Many times, a contract for rights is combined with a personal service agreement. The agreement will often state that any work created by the artist during the term of the agreement is considered a work for hire. In a work for hire situation, the employer often receives automatic ownership of the copyright to the artist's work. For a work for hire to exist, the artist must either be an employee of the company or create the work under a valid contract, and the work must fall under certain categories defined by copyright law.
A license is a contract through which the artist or copyright holder grants certain rights to another party. For instance, a novelist might grant a license to a film studio to create a screenplay based on a novel. A license specifies the fee or royalty to be paid to the artist, the exact scope of use of the copyrighted material, and the time period for which the company may use the material, as well as any other conditions the parties agree to attach to the license.
U.S. copyright law contains provisions specifically covering the entertainment industry.
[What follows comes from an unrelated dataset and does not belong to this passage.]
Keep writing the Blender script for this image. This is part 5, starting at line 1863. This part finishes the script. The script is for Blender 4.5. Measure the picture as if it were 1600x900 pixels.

For example, a licensee who records a song under a compulsory license is required to follow strict statutory guidelines for notification of its use and reporting sales and royalties to the copyright holder. A compulsory license requires a copyright holder to grant a license to anyone else who wants to record that song, and arises when a song's copyright owner has previously granted permission to someone to record a song or if the songwriter has recorded and commercially released a recording of the song. The fee for a compulsory license is set by Congress, and is adjusted for inflation every few years.
The advance of technology and digital publishing has expanded traditional entertainment legal issues. For example, the value of digital downloading rights, and how this will become an increasingly important point in recording contracts.
Entertainment lawyers handle issues such as contract negotiation, licensing, sponsorship/endorsement agreements, etc. In addition, most of the attorneys who practice in this area also provide a full range of tax and estate planning services.